Hitchcock’un korku filmlerinde bile dikkat ederseniz bazı sahnelerde
gülümsemeler ve rahatlıklar vardır. Yani ortamı yumuşattıktan sonra gerilim
tekrar başlıyor. İşte oyunlarımızda da biz böyle yapıyoruz, böylece 10-20 saat
boyunca oynanabiliyor.
Ayrıca yaptığım tüm oyunlarda insanların gerçekten acı, tebessüm, mutluluk,
korku gibi tüm duyguları hissetmelerini isterim. Bu da nedenlerimden sadece bir
tanesi.
Soru: Şu an sanırım 4. Oyun hakkında fazla bilgi veremeyebilirsiniz,
fakat bu yeni konsol ve sistemin potansiyeli hakkında konuşabilir miyiz?
HK: Sony konferansında söylediğim gibi neyi göremeyeceğimize konsantre
olmalıyız.
Bir de bugünün oyun oluşturmasına bakarak (bir filmin yapılışıyla
karşılaştırırsak) bu tüm insanların bir seti daha güzel, daha iyi, daha
benzersiz yapmak için uğraşmalarına benzetebiliriz. Eğer siz seti daha büyük ya
da daha hoş görünür yapmak isterseniz, bu pek bir fark yaratmaz. Set sadece
set’tir. Bildiğiniz gibi arka kısımlar boştur ya da tümü sahtedir. Örneğin,
sahte bir orman yaratacaksanız ağaçların ağaç olma zorunluluğu yoktur, yani
plastik olabilirler.
Ve yeni nesil geliyor, sanırım tüm oyun yaratıcıları neden seti daha güzel, daha
büyük yapmayalım diye düşünüyordur. Bu muhtemelen yeni nesil konsolda yeni trend
olacaktır. Bence bunu ilk etapta kimse başaramayacak. Bu yüzden farklı bir
yaklaşımım var ve o da göremeyeceğim şeylere konsantre olmayı istemem.
Bu yüzden örnek vermem gerekirse artık bir set yapmak istemiyorum.

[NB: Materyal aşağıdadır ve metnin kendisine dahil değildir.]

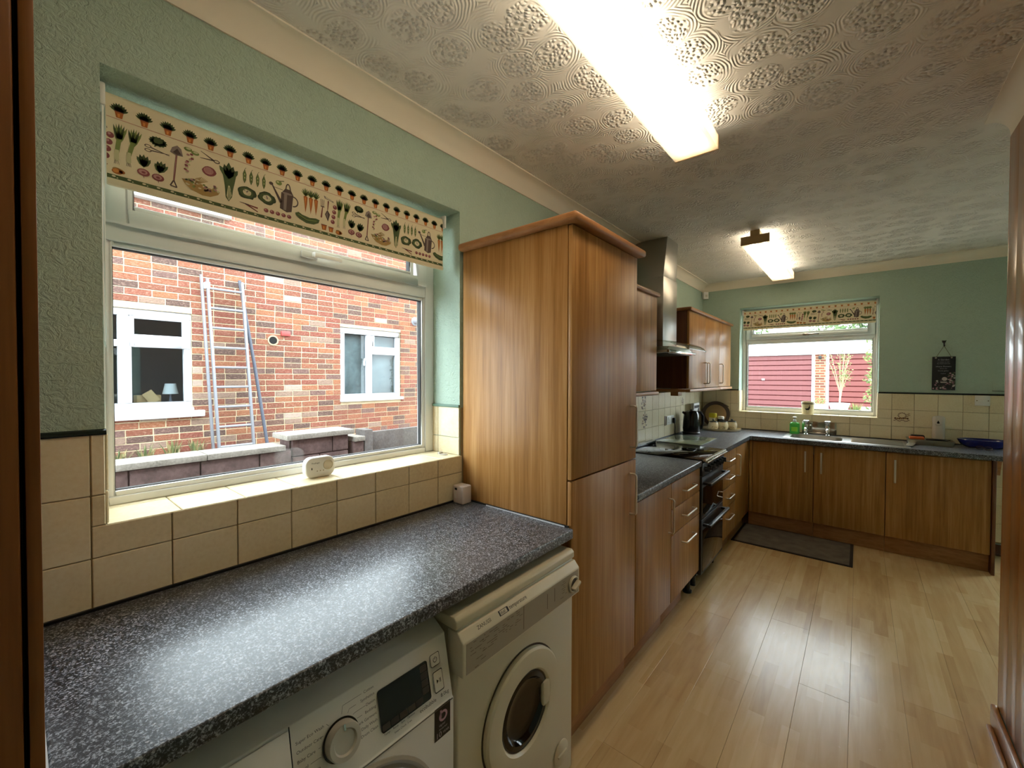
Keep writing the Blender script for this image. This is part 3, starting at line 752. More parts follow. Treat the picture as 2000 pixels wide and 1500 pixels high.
def outline(mb, pts, wv, n):
    m = len(pts); cx_ = sum(p[0] for p in pts)/m; cy_ = sum(p[1] for p in pts)/m
    ins = [(cx_+(p[0]-cx_)*(1-wv), cy_+(p[1]-cy_)*(1-wv)) for p in pts]
    for i in range(m):
        j = (i+1) % m; mb.poly([CPt(*pts[i], n), CPt(*pts[j], n), CPt(*ins[j], n), CPt(*ins[i], n)])
for (yy, zz, ww, hh, lab) in ((.6965, .753, .030, .030, 'power'), (.6985, .702, .030, .050, 'start')):
    mb = MB(); cpoly(mb, rrect(yy, zz, ww, hh, .004), .0002, .0022); b_ = part(lab+'_button', mb, WENAM, t, bev=.0006, seg=1)
    mb = MB(); outline(mb, rrect(yy, zz, ww, hh, .004), .09, .0026)
    if lab == 'power':
        for k in range(14):
            a0 = PI/2+.5+k*(2*PI-1)/14; a1 = a0+(2*PI-1)/14
            mb.poly([CPt(yy+r*math.cos(a), zz+r*math.sin(a), .0026) for r, a in ((.005, a0), (.0065, a0), (.0065, a1), (.005, a1))])
        mb.poly([CPt(yy-.0008, zz, .0026), CPt(yy+.0008, zz, .0026), CPt(yy+.0008, zz+.007, .0026), CPt(yy-.0008, zz+.007, .0026)])
    else:
        mb.poly([CPt(yy-.006, zz-.005, .0026), CPt(yy+.0005, zz, .0026), CPt(yy-.006, zz+.005, .0026)])
        for dx in (.003, .006): mb.poly([CPt(yy+dx, zz-.005, .0026), CPt(yy+dx+.0016, zz-.005, .0026), CPt(yy+dx+.0016, zz+.005, .0026), CPt(yy+dx, zz+.005, .0026)])
    part('button_print', mb, INK, b_)
for k, s_ in enumerate(['Cotton', 'Synthetics', 'Denim', 'Bedding', 'Dark Garment', 'Daily Wash', 'Eco Drum Clean']):
    text('cycle_lettering', s_, .0085, CPt(.523, .779-k*.0135), cr, cu, INK, t, 'RIGHT', .0009)
for k, s_ in enumerate(['Super Eco Wash', 'Outdoor Care', 'Baby Care', 'Wool', 'Rinse + Spin', 'Spin']):
    text('cycle_lettering', s_, .0085, CPt(.349, .764-k*.0165), cr, cu, INK, t, 'LEFT', .0009)
mb = MB()
def cline(a, b, wd=.0007):
    a = Vector(a); b = Vector(b); d_ = (b-a).normalized(); n_ = Vector((-d_.y, d_.x))*wd/2
    mb.poly([CPt(*(a+n_), .0008), CPt(*(b+n_), .0008), CPt(*(b-n_), .0008), CPt(*(a-n_), .0008)])
for k, L_ in enumerate((.030, .045, .024, .034)):
    z = .779-k*.0135; e = .523-L_
    a = math.radians(80-k*19); s0 = (KC[0]+.043*math.cos(a), KC[1]+.043*math.sin(a))
    cline((e, z), (max(s0[0]+.004, .445), z)); cline((max(s0[0]+.004, .445), z), s0)
for k, L_ in enumerate((.062, .054, .042, .024)):
    z = .764-k*.0165; s0x = KC[0]-.043*math.cos(math.radians(60-k*24)); s0z = KC[1]+.043*math.sin(math.radians(60-k*24))
    cline((.349+L_, z), (s0x-.004, z)); cline((s0x-.004, z), (s0x, s0z))
part('dial_lines', mb, INK, t, kind='stuff')
text('capacity_lettering', 'ecobubble', .0125, CPt(.633, .665), cr, cu, INK, t, 'LEFT', .0009)
text('capacity_lettering', '8.0kg', .0125, CPt(.700, .665), cr, cu, INK, t, 'LEFT', .0009)
text('key_lettering', 'Temp.    Rinse    Spin    Options', .0065, CPt(.534, .671), cr, cu, INK, t, 'LEFT', .0009)
text('key_lettering', 'Smart Check  3 sec', .0062, CPt(.560, .661), cr, cu, INK, t, 'LEFT', .0009)
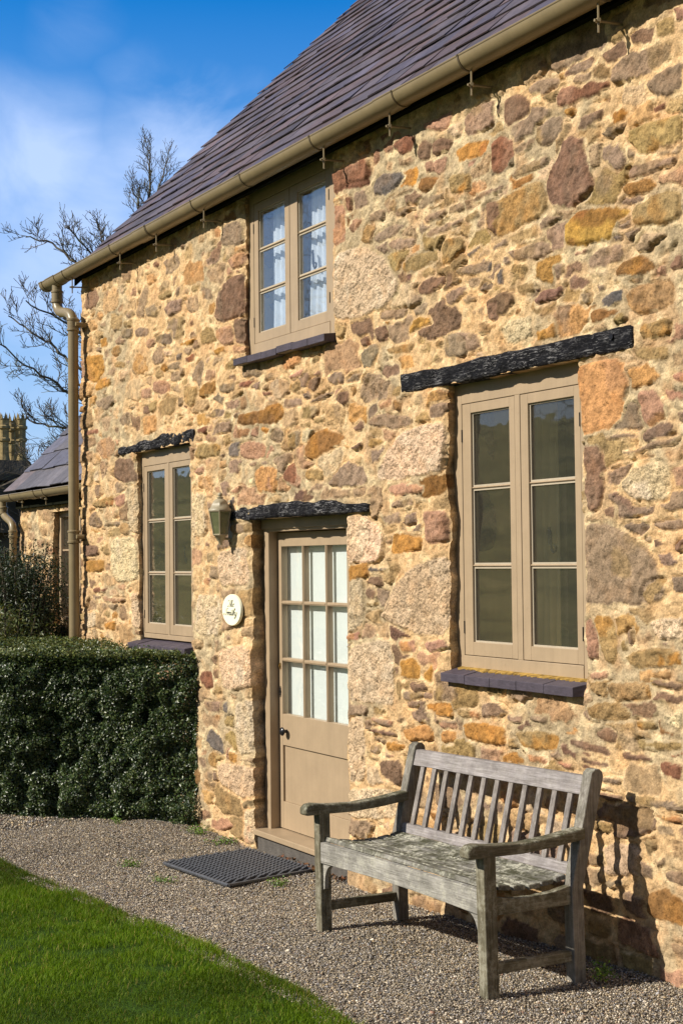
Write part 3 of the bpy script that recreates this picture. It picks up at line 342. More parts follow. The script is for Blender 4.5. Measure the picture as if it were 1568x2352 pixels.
def rubble(U,V,openings,hand,seed,fills,solid=[]):
    """relief height, colour and grain of a rubble wall sampled at the grid U x V"""
    X,Z=np.meshgrid(U,V,indexing='ij'); r=np.random.default_rng(seed)
    wx=X+fbm(X,Z,8,seed+1,3)*.012+fbm(X,Z,40,seed+2,3)*.009; wz=Z+fbm(X,Z,8,seed+5,3)*.010+fbm(X,Z,40,seed+6,3)*.009
    H=.001+fbm(X,Z,7,seed+9,3)*.012+fbm(X,Z,30,seed+12,4)*.012
    n1=fbm(X,Z,1.6,seed+15,4)[...,None]; n2=fbm(X,Z,5,seed+19,4)[...,None]; n3=fbm(X,Z,16,seed+23,4)[...,None]
    C=MORT+(MORT2-MORT)*sm(n1*3.2+.28+n2*1.0)+0*n1
    C=C+(MORT3-C)*sm(n2*4-.55)*.45; C=C+(MORT4-C)*sm(n3*3-.1)*.55; C=C*(1+n3*.3)
    G=np.full(X.shape,.18)
    # small pits and pebbles in the mortar
    u0,u1,v0,v1=U[0],U[-1],V[0],V[-1]; cs=.012; occ=np.zeros((int((u1-u0)/cs)+2,int((v1-v0)/cs)+2),bool)
    cx=u0+np.arange(occ.shape[0])*cs; cz=v0+np.arange(occ.shape[1])*cs
    for a,b,c,d in openings+solid: occ[(int((a-u0)/cs)-0):(int((b-u0)/cs)+1),max(0,int((c-v0)/cs)):max(0,int((d-v0)/cs)+1)]=True
    stones=[]
    for code,P in hand:
        P=np.array(P); stones.append((code,chaikin(P,2,.13),1))
        gx,gz=np.meshgrid(cx,cz,indexing='ij'); m=(gx>P[:,0].min()-.05)&(gx<P[:,0].max()+.05)&(gz>P[:,1].min()-.05)&(gz<P[:,1].max()+.05)
        ii=np.where(m.any(1))[0]; jj=np.where(m.any(0))[0]
        if len(ii) and len(jj):
            s=psdf(gx[ii[0]:ii[-1]+1,jj[0]:jj[-1]+1],gz[ii[0]:ii[-1]+1,jj[0]:jj[-1]+1],P)<.006; occ[ii[0]:ii[-1]+1,jj[0]:jj[-1]+1]|=s
    codes=list('MKVPOTGBRSY'); wts=np.array([.36,.10,.24,.11,.055,.055,.06,.04,.008,.008,.002]); wts/=wts.sum()
    # seeds of the unlisted stones: each grows until it meets its neighbours, so the faces are angular and the joints narrow
    seeds=[]; cell={}
    AN=2.1
    for cnt,s0,s1,gap in fills:
        for _ in range(cnt):
            rad=r.uniform(s0,s1)*.5; x=r.uniform(u0,u1); z=r.uniform(v0,v1)
            i=min(occ.shape[0]-1,int((x-u0)/cs)); j=min(occ.shape[1]-1,int((z-v0)/cs))
            k=int(rad*.55/cs); 
            if occ[max(0,i-int(k*1.4)):i+int(k*1.4)+1,max(0,j-k):j+k+1].any(): continue
            ci,cj=int(x/.3),int(z/.3); ok=True
            for a_ in (-1,0,1):
                for b2 in (-1,0,1):
                    for (sx_,sz_,sr_) in cell.get((ci+a_,cj+b2),()):
                        if (abs((sx_-x)/AN)**3+abs(sz_-z)**3)<((sr_+rad)*gap)**3: ok=False; break
                    if not ok: break
                if not ok: break
            if ok: cell.setdefault((ci,cj),[]).append((x,z,rad)); seeds.append((x,z,rad,r.normal(0,.10) if r.random()<.93 else 1.3))
    F1=np.full(X.shape,9.); F2=np.full(X.shape,9.); ID=np.zeros(X.shape,int)
    for k,(x,z,rad,th) in enumerate(seeds):
        wd=.32; i0,i1=np.searchsorted(U,[x-wd,x+wd]); j0,j1=np.searchsorted(V,[z-wd*.8,z+wd*.8]); sl=(slice(i0,i1),slice(j0,j1))
        dx=wx[sl]-x; dz=wz[sl]-z; px=(dx*math.cos(th)+dz*math.sin(th))/AN; pz=-dx*math.sin(th)+dz*math.cos(th)
        d=(np.abs(px)**3.6+np.abs(pz)**3.6)**(1/3.6)-rad; f1=F1[sl]; f2=F2[sl]; m=d<f1
        F2[sl]=np.where(m,f1,np.minimum(f2,d)); F1[sl]=np.where(m,d,f1); ID[sl]=np.where(m,k,ID[sl])
    ns=len(seeds); hd_=np.full(X.shape,.5)
    for code,P,_ in stones:
        i0,i1=np.searchsorted(U,[P[:,0].min()-.06,P[:,0].max()+.06]); j0,j1=np.searchsorted(V,[P[:,1].min()-.06,P[:,1].max()+.06])
        if i1-i0<2 or j1-j0<2: continue
        sl=(slice(i0,i1),slice(j0,j1)); hd_[sl]=np.minimum(hd_[sl],psdf(wx[sl],wz[sl],P))
    for a_,b2,c_,d_ in solid:
        hd_=np.minimum(hd_,np.maximum(np.maximum(a_-X,X-b2),np.maximum(c_-Z,Z-d_)))
    jn=.0055+.016*sm(fbm(X,Z,2.3,seed+81,3)*2.2+.35)+.014*sm(fbm(X,Z,9,seed+84,3)*3.0+.05)
    sd=-np.minimum((F2-F1)*.5,hd_-.004)+jn*.75+r.choice([0,.004,.012,.03],ns,p=[.5,.25,.17,.08])[ID]+np.maximum(F1-.012,0)*.8
    pc=np.array([PAL[c] for c in codes]); ci_=r.choice(len(codes),ns,p=wts); mk=r.choice([.0,.15,.4,.65],ns,p=[.30,.34,.24,.12])[:,None]
    sxx=np.array([s[0] for s in seeds]); mk=np.clip(mk+(.22*sm((-8.3-sxx)/1.2))[:,None],0,.8)
    cs1=pc[ci_]*(1+r.normal(0,.10,(ns,1)))*(1+r.normal(0,.03,(ns,3))); cs1=cs1*(1-mk)+MORT*mk*.86; cs2=pc[r.choice(len(codes),ns,p=wts)]*(1+r.normal(0,.1,(ns,1)))
    ox,oz=r.uniform(0,50,ns)[ID],r.uniform(0,50,ns)[ID]; bl=(sm(fbm(X+ox,Z+oz,6,seed+90,4)*3.2-.3)*r.uniform(.1,.8,ns)[ID])[...,None]
    cc=cs1[ID]*(1-bl)+cs2[ID]*bl; cc=cc*(1-(sm(fbm(X+oz,Z+ox,13,seed+94,3)*4-.9)*r.uniform(0,.4,ns)[ID])[...,None]); cc=cc*(1+fbm(X,Z,30,seed+97,3)[...,None]*.4)
    k2=sm(-(sd+np.clip(fbm(X,Z,13,seed+99,3),0,1)*r.uniform(0,.03,ns)[ID])/.005+.5)[...,None]; C=C*(1-k2)+cc*k2; G=G*(1-k2[...,0])+r.uniform(.1,.6,ns)[ID]*k2[...,0]
    ang=r.uniform(0,6.28,ns); tl=r.uniform(0,.11,ns); sxy=np.array([(s[0],s[1]) for s in seeds])
    tilt=np.clip((X-sxy[ID,0])*(np.cos(ang)*tl)[ID]+(Z-sxy[ID,1])*(np.sin(ang)*tl)[ID],-.012,.012)
    lay=np.where(r.random(ns)<.3,1,0)[ID]*vnoise(X*3+ox,(Z+X*.08)*44+oz,seed+103)*.007
    w_=r.uniform(.004,.012,ns)[ID]; e=sm(-sd/w_); prof=(r.uniform(-.002,.012,ns)[ID]+tilt+lay+fbm(X+ox,Z+oz,20,seed+105,4,.65)*.014*r.uniform(.4,1.4,ns)[ID])*e+.001
    k=sm(-sd/.005+.4); H=H*(1-k)+prof*k
    cr=np.exp(-((sd-.001)/.0045)**2)*sm(fbm(X,Z,5,seed+109,3)*3+.15)*.018*(hd_>.01); H=H-cr
    for code,P,isH in stones:
        pad=.03; i0,i1=np.searchsorted(U,[P[:,0].min()-pad,P[:,0].max()+pad]); j0,j1=np.searchsorted(V,[P[:,1].min()-pad,P[:,1].max()+pad])
        if i1-i0<2 or j1-j0<2: continue
        sl=(slice(i0,i1),slice(j0,j1)); sd=psdf(wx[sl],wz[sl],P); xs=X[sl]; zs=Z[sl]
        size=min(np.ptp(P[:,0]),np.ptp(P[:,1])); h0=r.uniform(.000,.013) if not isH else r.uniform(.003,.013); w=min(.016,max(.006,size*.12))
        if code=='G': h0*=.6
        g=.85 if code in 'GW' else (r.uniform(.15,.6) if code in 'KTV' else r.uniform(.1,.4))
        rough={'G':1.1,'W':2.0}.get(code,r.uniform(.5,1.4))
        ang=r.uniform(0,6.28); tx,tz=math.cos(ang)*r.uniform(0,.09),math.sin(ang)*r.uniform(0,.09); mx_,mz_=P[:,0].mean(),P[:,1].mean()
        prof=h0*sm((-sd)/w)+np.clip(((xs-mx_)*tx+(zs-mz_)*tz),-.012,.012)*sm(-sd/w)
        # bedding planes give layered faces
        if code in 'MPV' and r.random()<.4: prof=prof+.006*vnoise(xs*3+7,(zs+xs*r.uniform(-.2,.2))*r.uniform(30,60),int(r.integers(1000)))*sm(-sd/w)
        prof=prof+(fbm(xs,zs,24,int(r.integers(500)),4,.65)*.013*rough)*sm(-sd/.012)+.001
        k=sm(-sd/.007+.4); H[sl]=H[sl]*(1-k)+prof*k
        gn=fbm(xs,zs,6,int(r.integers(900)),2); gr=sm(gn*5+.1)*np.exp(-((sd-.001)/.0048)**2)*r.uniform(.004,.020); H[sl]-=gr
        c=PAL[code]*(1+r.normal(0,.09))*(1+r.normal(0,.03,3))
        if not isH:
            mx_k=r.choice([.0,.2,.45,.7],p=[.3,.3,.25,.15]); c=c*(1-mx_k)+MORT*mx_k
        else: c=c*.92+MORT*.08
        o=PAL[{'M':'V','P':'M','O':'T','B':'O','R':'K','G':'W','V':'O','S':'M','K':'T','T':'K','Y':'B','W':'G'}[code]]
        q=sm(fbm(xs,zs,7,int(r.integers(900)),4)*3.2-.25)[...,None]*r.uniform(.2,.9); cc=c+(o-c)*q
        dk=sm(fbm(xs,zs,14,int(r.integers(900)),3)*4-.9)[...,None]*r.uniform(0,.35); cc=cc*(1-dk)
        if r.random()<.07: # iron stain
            q=sm(fbm(xs,zs,9,int(r.integers(900)),3)*4-.6)[...,None]*.6; cc=cc+(lin((212,130,84))-cc)*q*.7
        cc=cc*(1+fbm(xs,zs,30,int(r.integers(900)),3)[...,None]*.35)
        k2=sm(-(sd+(.008 if code=='G' else 0)+np.clip(fbm(xs,zs,13,int(r.integers(900)),3),0,1)*r.uniform(0,.04))/(.014 if code=='G' else .006)+.5)[...,None]; C[sl]=C[sl]*(1-k2)+cc*k2; G[sl]=G[sl]*(1-k2[...,0])+g*k2[...,0]
    return X,Z,H,np.clip(C,.01,.95),G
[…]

Çevreyi
çizimlerden oluşturmak istiyorum. Vermiş olduğum orman örneğine devam edecek
olursam, artık sahte ormanlar yaratmak istemiyorum. Bir ağaç dikmek istiyorum, o
yere bir yaşam formu dikmek istiyorum. Suladığınızda büyümesi gereken bir yaşam
formu. Eğer sulamadıysanız ölmeli. Oyunculara vermek istediğim onların bu gerçek
ormanda saklanıp dolaşmaları, herkesi üzerinde kapıştığı bir set değil.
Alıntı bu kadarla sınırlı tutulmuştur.